Durante o tema de mais ou menos extrema-direita no Parlamento Europeu e na Comissão Europeia, Sebastião Bugalho passa a entrevistador e avança na direcção de Catarina Martins com um “há algum chefe de Estado ou de Governo do grupo Identidade e Democracia?”. “O Sebastião Bugalho vai-me desculpar, eu gostava de responder mais às perguntas da Sara, mas queria dizer o seguinte: registo que a direita e o PPE anda a dizer que há a extrema-direita boa e a extrema-direita má.” Fidalgo Marques mete-se no meio e avança com um “não é não em Portugal é não é não na Europa?” Bugalho garante: “As nossas linhas vermelhas são intransponíveis.”

Sobre a interrupção voluntária da gravidez e a sua consagração como direito na Carta dos Direitos Fundamentais da União Europeia, Sebastião Bugalho tentou fazer a defesa jurídica dos votos contra dos partidos que integram a coligação, PSD e CDS, e fez uma declaração pessoal de que reconhece esse direito às mulheres.
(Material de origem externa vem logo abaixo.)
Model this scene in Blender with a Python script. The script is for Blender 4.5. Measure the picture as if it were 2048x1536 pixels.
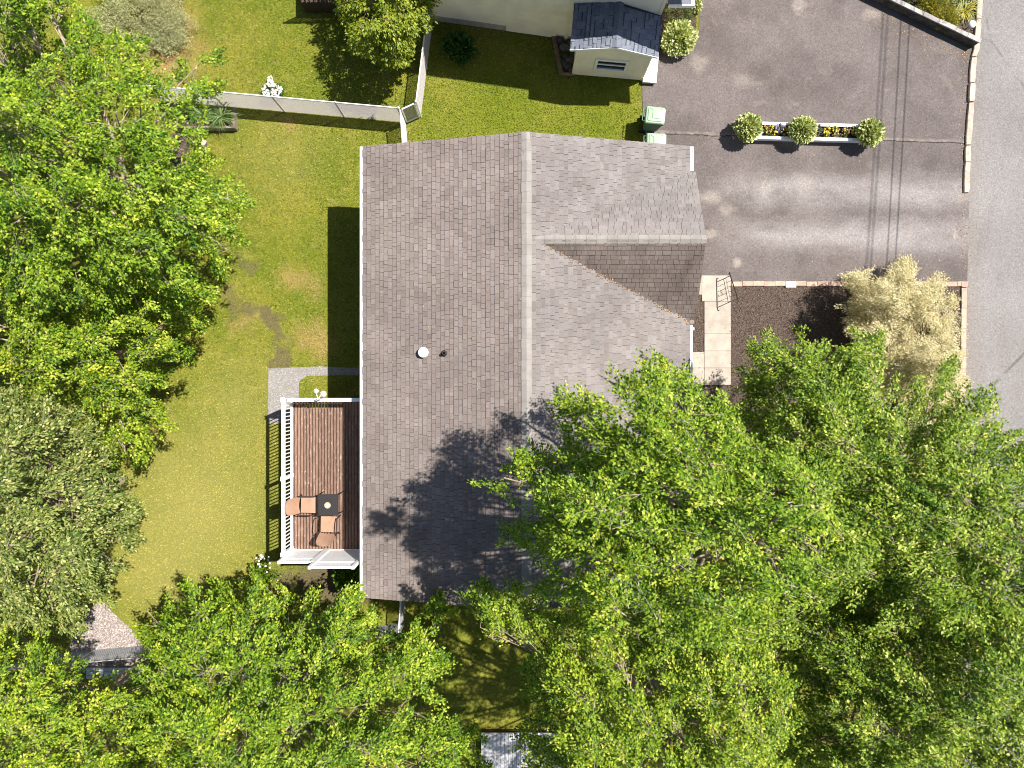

Mas não teve uma resposta convincente quanto ao sentido de voto dos futuros eurodeputados da AD em futuras votações sobre o assunto. Para os outros três, esse direito deve ser consagrado na carta. Também aqui, houve transporte de tema para a realidade nacional. “O Sebastião, ou está a contar com um mau resultado em que não elege ninguém do CDS, ou fala por eles e acha que eles vão contra tudo o que têm votado”, atirou o candidato do PAN.

Marta Temido quis mais explicações e também teve o seu momento de entrevistadora. “Vocês vão mesmo mudar o sentido de voto?”, questionou. Bugalho fez queixinhas à moderadora. “Ouviu o que a Marta Temido acabou de dizer? Ouviu-me a dizer o que a Marta Temido disse que eu disse?” A moderadora lá teve de lhe dizer para responder à pergunta e Bugalho respondeu à pergunta com outra pergunta – o tema, aparentemente, já tinha mudado para o tema inicial e ainda não tínhamos percebido. “Gostaríamos todos de saber se a Marta Temido continua a apoiar António Costa se este precisar do apoio de Viktor Orbán para o Conselho Europeu?”

Ainda se falou de corrupção. São todos contra.